**Task brief**
Both the line containing "Model this scene" and the line containing "from mathutils import Vector" belong in the copy, as do all lines between them, copied exactly; pictures do not.

══ Task data ══

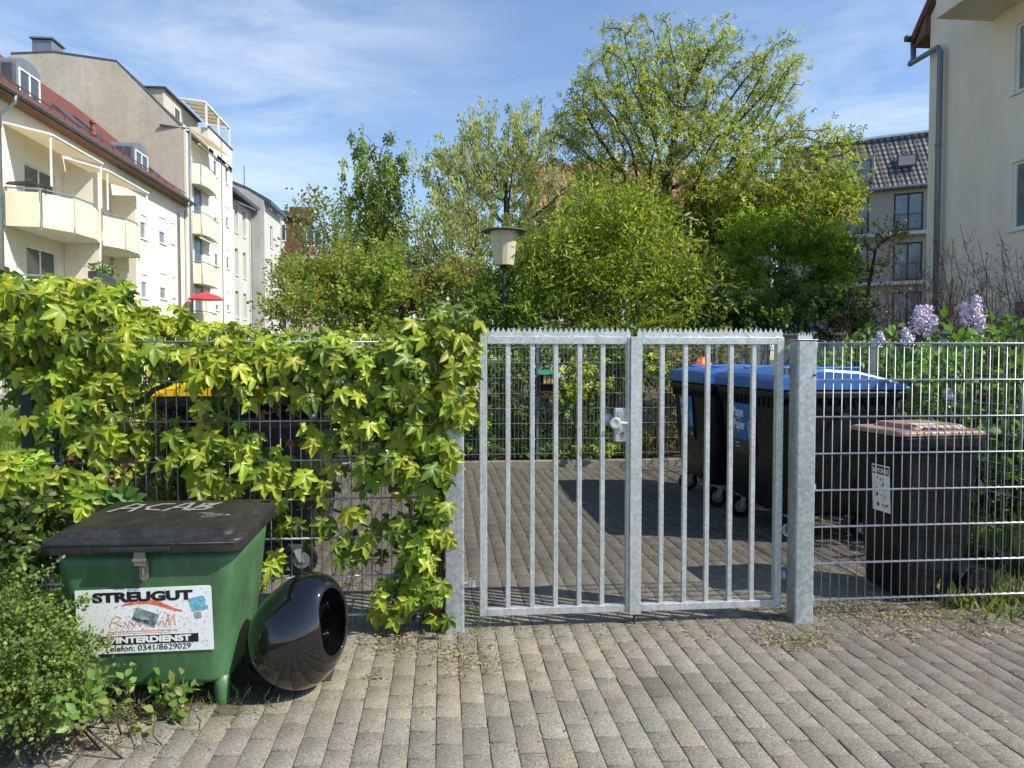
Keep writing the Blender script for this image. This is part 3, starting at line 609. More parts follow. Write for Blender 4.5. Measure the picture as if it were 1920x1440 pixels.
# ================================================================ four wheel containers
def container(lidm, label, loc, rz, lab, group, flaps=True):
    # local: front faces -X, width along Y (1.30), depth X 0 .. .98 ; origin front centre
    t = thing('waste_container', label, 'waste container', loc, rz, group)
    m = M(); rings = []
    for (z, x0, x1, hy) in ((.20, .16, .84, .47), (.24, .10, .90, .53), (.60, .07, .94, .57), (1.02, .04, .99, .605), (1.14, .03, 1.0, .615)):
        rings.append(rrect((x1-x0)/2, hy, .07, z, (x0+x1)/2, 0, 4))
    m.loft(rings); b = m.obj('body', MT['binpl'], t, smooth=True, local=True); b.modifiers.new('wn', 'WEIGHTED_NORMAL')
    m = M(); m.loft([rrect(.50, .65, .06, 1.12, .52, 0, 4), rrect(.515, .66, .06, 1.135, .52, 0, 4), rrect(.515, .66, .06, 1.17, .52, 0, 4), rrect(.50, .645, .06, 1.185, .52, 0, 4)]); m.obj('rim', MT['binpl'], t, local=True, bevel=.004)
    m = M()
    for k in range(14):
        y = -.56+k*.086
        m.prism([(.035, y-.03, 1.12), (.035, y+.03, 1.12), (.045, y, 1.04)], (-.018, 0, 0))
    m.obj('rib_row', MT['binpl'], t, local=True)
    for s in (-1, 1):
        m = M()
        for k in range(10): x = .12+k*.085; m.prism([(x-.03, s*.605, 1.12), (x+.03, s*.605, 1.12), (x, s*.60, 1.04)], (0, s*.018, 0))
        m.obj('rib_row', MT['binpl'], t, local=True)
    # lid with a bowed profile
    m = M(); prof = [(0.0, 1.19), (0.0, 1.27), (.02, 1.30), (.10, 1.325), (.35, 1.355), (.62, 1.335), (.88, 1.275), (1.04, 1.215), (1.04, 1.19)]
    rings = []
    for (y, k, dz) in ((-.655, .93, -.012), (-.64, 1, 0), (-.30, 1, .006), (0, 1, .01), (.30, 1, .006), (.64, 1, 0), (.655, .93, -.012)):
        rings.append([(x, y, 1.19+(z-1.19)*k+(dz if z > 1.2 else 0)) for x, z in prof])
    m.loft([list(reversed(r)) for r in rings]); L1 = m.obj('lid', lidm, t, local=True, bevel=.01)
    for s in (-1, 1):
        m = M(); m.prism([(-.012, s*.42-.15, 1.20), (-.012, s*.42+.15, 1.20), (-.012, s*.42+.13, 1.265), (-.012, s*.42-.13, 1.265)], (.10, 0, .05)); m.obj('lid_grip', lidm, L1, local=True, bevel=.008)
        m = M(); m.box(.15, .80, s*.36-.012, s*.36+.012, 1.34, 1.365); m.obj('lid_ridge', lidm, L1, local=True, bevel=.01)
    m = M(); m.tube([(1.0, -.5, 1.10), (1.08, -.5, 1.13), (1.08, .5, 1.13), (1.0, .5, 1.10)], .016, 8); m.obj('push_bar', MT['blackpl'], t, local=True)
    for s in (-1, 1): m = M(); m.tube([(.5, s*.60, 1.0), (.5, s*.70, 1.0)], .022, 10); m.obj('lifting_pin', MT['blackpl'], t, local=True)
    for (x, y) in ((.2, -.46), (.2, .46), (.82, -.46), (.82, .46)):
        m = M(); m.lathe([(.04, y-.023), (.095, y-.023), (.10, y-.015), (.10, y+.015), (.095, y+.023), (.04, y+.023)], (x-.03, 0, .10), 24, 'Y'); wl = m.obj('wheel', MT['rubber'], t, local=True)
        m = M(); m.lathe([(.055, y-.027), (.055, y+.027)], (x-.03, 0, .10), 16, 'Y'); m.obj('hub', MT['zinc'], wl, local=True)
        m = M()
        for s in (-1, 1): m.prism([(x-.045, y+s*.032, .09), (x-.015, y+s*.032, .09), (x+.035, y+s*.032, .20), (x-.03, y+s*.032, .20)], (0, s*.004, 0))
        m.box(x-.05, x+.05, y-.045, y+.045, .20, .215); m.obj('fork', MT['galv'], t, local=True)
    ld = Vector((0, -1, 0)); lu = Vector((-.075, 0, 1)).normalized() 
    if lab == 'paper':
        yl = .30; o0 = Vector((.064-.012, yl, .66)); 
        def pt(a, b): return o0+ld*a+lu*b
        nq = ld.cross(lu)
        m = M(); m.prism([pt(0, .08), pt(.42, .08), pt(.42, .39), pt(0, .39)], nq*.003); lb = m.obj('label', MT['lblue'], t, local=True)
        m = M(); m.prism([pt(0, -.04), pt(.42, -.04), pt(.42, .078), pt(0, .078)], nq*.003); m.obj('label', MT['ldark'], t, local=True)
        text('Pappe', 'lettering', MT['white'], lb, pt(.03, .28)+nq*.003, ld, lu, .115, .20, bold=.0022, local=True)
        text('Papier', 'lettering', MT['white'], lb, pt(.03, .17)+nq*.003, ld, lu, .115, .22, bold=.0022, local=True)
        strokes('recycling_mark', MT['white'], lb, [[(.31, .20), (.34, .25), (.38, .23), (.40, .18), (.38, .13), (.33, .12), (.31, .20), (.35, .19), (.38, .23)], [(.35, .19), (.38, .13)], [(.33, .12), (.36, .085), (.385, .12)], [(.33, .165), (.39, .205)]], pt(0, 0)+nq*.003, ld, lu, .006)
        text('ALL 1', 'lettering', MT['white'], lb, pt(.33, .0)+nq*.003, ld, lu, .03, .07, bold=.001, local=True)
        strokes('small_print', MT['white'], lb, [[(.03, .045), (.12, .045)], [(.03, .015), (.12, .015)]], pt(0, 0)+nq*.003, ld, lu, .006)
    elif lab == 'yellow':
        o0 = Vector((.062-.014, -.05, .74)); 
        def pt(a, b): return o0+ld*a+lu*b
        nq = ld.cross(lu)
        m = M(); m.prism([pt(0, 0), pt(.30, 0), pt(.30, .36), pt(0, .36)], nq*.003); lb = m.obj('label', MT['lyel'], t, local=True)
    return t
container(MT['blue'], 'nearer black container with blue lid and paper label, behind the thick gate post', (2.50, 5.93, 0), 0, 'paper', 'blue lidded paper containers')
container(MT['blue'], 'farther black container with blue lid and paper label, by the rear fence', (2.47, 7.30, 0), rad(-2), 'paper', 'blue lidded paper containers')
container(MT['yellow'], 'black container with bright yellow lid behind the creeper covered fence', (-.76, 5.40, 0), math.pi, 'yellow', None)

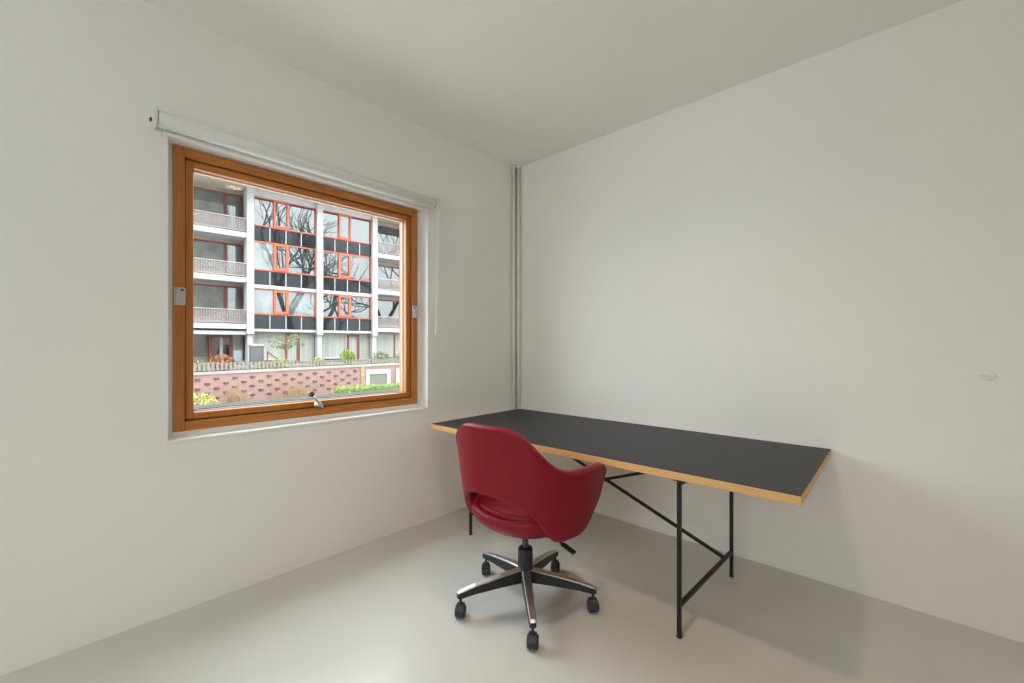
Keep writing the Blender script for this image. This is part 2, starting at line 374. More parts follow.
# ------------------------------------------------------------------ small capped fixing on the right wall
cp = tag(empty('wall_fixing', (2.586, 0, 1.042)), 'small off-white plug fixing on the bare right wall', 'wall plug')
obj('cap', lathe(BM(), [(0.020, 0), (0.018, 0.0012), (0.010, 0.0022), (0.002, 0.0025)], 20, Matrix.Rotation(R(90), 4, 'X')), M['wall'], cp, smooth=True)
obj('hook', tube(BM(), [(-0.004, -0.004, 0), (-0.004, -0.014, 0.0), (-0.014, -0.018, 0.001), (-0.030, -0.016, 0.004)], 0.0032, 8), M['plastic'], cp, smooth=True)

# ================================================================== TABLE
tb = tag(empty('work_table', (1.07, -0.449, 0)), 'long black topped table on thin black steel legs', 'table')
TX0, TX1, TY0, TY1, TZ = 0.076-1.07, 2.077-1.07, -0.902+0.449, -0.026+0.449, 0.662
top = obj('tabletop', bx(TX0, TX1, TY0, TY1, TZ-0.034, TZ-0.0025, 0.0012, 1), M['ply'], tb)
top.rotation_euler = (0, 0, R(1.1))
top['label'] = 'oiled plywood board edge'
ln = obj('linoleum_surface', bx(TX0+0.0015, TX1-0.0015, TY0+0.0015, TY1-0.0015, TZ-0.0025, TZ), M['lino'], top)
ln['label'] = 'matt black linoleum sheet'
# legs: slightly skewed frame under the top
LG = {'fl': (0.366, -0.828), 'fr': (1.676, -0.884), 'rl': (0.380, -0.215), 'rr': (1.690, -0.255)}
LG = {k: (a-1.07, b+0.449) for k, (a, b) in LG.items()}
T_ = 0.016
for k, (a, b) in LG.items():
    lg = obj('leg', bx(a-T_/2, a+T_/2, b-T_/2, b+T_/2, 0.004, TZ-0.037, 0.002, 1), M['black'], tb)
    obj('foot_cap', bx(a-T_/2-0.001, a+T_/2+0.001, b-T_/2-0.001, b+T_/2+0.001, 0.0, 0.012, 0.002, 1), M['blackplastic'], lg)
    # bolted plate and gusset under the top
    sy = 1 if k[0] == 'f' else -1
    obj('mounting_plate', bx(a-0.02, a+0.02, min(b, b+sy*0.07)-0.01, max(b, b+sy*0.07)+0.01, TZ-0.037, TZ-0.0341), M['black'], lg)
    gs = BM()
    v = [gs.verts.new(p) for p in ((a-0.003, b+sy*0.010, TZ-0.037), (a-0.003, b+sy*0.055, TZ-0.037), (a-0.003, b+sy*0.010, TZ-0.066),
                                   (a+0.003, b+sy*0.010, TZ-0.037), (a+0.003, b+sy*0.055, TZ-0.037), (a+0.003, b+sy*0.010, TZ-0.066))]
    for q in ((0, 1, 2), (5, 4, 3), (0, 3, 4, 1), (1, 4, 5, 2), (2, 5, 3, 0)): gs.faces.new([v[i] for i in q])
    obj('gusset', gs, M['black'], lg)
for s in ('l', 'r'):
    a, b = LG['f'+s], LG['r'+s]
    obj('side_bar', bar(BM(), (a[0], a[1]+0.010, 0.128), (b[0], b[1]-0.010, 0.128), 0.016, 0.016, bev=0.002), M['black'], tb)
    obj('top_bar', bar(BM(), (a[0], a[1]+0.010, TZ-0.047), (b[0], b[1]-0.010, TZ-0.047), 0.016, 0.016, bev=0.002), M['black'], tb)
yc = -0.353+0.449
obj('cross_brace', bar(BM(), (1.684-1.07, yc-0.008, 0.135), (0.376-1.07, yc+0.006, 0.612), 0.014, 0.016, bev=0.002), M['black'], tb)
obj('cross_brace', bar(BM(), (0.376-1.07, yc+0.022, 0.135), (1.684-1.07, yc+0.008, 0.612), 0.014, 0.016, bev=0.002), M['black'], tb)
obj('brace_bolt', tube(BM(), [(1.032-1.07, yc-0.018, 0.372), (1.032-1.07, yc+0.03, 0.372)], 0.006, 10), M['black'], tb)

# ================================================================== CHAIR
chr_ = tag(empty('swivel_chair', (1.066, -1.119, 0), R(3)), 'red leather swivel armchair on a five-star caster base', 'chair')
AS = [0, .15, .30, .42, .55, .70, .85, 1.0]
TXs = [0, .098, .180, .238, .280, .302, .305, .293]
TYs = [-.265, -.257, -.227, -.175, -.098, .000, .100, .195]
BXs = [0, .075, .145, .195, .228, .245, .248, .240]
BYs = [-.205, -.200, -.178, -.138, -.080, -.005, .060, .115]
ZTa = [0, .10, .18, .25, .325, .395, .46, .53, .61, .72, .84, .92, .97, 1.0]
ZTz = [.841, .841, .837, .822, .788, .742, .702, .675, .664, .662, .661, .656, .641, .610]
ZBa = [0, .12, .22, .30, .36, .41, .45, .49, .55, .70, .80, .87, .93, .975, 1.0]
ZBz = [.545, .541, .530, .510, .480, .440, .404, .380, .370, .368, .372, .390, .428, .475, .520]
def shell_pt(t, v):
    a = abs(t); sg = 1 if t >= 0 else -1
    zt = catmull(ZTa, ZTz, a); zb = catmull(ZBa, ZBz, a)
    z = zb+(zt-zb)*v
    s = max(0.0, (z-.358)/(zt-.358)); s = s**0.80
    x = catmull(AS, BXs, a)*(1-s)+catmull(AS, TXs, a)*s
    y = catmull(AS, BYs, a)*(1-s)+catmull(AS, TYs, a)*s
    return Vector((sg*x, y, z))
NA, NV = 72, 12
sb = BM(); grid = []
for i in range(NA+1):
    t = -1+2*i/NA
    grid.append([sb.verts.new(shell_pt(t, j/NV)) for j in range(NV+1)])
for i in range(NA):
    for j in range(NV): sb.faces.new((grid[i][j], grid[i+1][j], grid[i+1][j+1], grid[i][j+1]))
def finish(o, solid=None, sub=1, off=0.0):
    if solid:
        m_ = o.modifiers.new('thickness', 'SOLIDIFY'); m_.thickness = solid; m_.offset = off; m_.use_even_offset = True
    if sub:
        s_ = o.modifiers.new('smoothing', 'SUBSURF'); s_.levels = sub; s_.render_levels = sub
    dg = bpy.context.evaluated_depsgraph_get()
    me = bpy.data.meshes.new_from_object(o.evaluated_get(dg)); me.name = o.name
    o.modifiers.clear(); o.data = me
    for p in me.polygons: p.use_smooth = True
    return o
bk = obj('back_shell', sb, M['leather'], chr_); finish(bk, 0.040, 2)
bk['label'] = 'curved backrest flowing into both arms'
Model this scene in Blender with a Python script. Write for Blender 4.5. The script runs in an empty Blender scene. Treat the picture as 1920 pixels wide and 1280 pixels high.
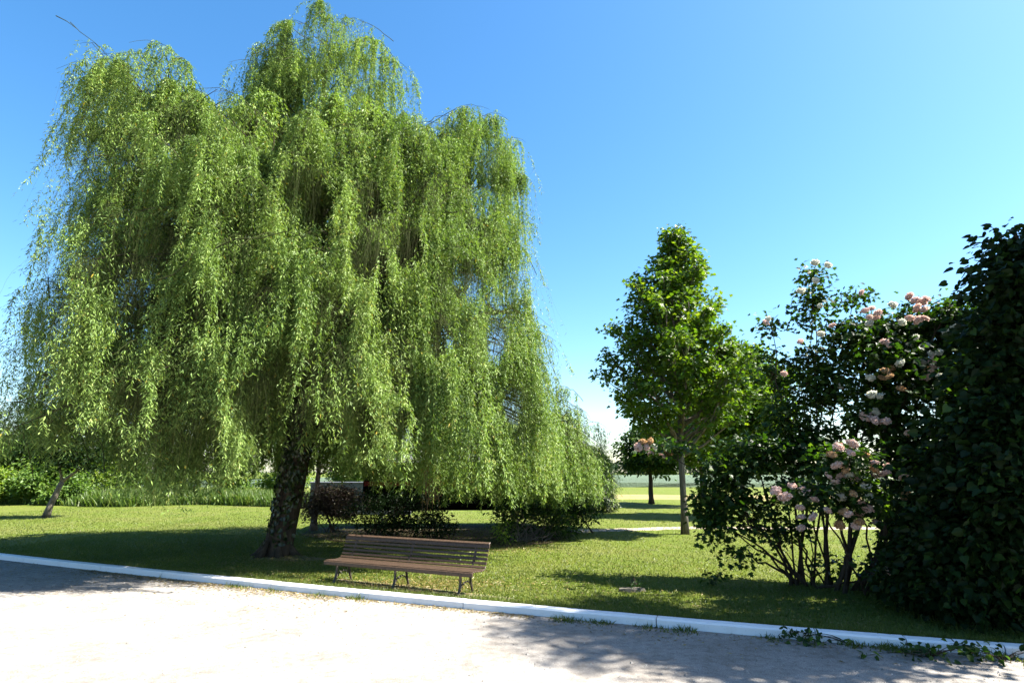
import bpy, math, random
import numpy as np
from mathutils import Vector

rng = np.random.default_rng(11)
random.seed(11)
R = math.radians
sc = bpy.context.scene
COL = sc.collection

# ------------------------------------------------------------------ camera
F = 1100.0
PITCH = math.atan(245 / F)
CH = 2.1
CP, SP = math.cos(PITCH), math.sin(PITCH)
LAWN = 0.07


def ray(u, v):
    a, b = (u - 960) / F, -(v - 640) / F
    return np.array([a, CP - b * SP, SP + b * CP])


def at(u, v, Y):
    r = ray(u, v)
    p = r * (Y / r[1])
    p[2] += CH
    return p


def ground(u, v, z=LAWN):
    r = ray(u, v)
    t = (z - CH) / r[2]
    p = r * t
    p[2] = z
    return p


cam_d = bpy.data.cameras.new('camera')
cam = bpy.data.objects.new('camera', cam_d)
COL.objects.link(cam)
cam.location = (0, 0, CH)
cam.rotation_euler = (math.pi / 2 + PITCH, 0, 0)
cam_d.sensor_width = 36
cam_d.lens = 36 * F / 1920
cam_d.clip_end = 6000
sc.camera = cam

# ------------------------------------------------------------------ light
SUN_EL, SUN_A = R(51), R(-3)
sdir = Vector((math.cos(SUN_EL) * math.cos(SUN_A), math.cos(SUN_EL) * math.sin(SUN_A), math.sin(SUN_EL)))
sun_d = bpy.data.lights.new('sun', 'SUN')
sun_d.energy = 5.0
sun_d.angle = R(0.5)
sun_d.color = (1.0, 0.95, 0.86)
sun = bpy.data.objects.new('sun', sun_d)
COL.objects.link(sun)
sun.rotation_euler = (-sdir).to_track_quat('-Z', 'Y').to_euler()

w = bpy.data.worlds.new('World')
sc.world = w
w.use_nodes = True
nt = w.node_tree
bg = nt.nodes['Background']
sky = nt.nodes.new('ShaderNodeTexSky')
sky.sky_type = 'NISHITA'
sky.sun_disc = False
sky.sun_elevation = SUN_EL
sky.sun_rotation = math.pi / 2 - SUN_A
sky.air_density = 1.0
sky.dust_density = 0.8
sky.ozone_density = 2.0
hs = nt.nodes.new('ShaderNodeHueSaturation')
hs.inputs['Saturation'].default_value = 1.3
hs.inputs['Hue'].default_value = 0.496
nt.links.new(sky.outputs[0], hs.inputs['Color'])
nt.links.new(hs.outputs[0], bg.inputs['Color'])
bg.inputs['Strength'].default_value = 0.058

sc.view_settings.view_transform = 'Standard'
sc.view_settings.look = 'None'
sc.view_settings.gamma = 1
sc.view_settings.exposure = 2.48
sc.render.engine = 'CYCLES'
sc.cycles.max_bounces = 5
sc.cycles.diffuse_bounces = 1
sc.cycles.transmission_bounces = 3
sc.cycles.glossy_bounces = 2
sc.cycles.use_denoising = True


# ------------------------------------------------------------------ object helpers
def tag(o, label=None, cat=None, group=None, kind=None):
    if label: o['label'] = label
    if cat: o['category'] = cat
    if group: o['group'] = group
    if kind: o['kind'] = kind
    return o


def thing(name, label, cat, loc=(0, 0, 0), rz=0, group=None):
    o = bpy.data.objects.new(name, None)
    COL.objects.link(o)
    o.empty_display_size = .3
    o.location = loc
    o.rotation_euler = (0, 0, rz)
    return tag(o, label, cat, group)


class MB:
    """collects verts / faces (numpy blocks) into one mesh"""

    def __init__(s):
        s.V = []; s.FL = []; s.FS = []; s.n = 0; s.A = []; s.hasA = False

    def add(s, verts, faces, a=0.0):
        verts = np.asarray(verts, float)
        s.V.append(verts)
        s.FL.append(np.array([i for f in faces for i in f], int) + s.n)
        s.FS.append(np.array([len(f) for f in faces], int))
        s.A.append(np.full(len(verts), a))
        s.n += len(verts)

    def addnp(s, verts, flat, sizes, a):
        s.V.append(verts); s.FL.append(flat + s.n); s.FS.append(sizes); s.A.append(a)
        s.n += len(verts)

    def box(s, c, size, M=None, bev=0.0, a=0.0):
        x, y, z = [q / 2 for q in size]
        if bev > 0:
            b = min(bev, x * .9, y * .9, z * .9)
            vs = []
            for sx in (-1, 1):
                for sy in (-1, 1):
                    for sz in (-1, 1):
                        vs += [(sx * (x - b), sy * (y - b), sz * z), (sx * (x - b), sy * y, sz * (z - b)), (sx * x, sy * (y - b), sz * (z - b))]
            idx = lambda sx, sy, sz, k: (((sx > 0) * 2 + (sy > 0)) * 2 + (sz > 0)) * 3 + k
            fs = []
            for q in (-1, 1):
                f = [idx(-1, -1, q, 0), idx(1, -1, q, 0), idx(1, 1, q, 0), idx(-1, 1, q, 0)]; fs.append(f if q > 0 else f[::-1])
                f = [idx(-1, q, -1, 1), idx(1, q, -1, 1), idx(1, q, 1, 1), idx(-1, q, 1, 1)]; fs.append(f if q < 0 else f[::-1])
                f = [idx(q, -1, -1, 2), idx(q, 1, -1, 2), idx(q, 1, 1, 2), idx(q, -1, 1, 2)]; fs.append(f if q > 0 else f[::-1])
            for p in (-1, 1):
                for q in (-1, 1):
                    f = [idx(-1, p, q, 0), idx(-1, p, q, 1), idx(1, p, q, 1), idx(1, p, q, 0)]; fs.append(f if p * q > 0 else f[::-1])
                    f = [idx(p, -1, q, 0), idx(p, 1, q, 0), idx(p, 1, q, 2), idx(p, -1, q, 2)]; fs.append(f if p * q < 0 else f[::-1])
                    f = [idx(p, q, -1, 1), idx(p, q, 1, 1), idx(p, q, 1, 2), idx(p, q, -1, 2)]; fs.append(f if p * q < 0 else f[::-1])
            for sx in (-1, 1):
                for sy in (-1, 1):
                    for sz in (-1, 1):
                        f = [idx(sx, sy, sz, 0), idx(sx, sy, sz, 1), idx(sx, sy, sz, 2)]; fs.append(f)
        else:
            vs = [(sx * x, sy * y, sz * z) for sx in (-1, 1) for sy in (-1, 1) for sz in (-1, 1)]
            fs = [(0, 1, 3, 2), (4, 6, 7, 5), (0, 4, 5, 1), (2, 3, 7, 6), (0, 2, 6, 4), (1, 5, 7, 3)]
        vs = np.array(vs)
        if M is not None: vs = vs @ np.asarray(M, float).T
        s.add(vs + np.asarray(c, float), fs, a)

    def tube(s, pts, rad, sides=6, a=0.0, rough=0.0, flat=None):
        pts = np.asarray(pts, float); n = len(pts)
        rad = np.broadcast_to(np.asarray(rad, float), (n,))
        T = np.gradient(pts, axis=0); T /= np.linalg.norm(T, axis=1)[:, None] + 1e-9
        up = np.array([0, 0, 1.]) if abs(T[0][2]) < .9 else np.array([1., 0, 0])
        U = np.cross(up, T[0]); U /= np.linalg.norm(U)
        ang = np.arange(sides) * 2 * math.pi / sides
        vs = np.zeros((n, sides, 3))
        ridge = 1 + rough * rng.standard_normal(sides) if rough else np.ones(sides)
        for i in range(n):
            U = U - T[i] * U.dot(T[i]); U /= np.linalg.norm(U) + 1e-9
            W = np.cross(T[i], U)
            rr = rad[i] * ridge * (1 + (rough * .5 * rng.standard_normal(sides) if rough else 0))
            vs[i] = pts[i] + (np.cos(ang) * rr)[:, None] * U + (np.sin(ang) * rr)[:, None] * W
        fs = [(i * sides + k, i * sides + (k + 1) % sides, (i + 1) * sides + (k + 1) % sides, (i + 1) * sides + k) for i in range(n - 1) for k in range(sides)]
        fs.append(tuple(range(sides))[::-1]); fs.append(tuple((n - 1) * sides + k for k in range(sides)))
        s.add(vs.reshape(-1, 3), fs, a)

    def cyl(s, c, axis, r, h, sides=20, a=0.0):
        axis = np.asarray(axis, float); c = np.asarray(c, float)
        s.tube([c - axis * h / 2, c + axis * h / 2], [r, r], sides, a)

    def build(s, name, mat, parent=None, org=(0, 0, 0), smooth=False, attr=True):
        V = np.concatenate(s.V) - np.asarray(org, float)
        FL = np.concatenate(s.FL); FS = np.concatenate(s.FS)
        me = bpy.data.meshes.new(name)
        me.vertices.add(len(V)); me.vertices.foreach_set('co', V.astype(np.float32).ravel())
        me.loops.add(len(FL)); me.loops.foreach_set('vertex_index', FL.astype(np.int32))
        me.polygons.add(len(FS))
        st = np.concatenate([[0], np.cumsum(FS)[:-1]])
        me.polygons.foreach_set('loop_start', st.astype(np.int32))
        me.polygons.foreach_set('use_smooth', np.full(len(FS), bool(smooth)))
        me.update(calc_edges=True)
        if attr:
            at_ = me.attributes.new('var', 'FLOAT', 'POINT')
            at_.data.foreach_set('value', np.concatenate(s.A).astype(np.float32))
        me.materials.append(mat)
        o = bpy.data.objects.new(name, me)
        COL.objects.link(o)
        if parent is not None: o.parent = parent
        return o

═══

**Result for this task**
Model this scene in Blender with a Python script. Write for Blender 4.5. The script runs in an empty Blender scene. Treat the picture as 1920 pixels wide and 1280 pixels high.
import bpy, math, random
import numpy as np
from mathutils import Vector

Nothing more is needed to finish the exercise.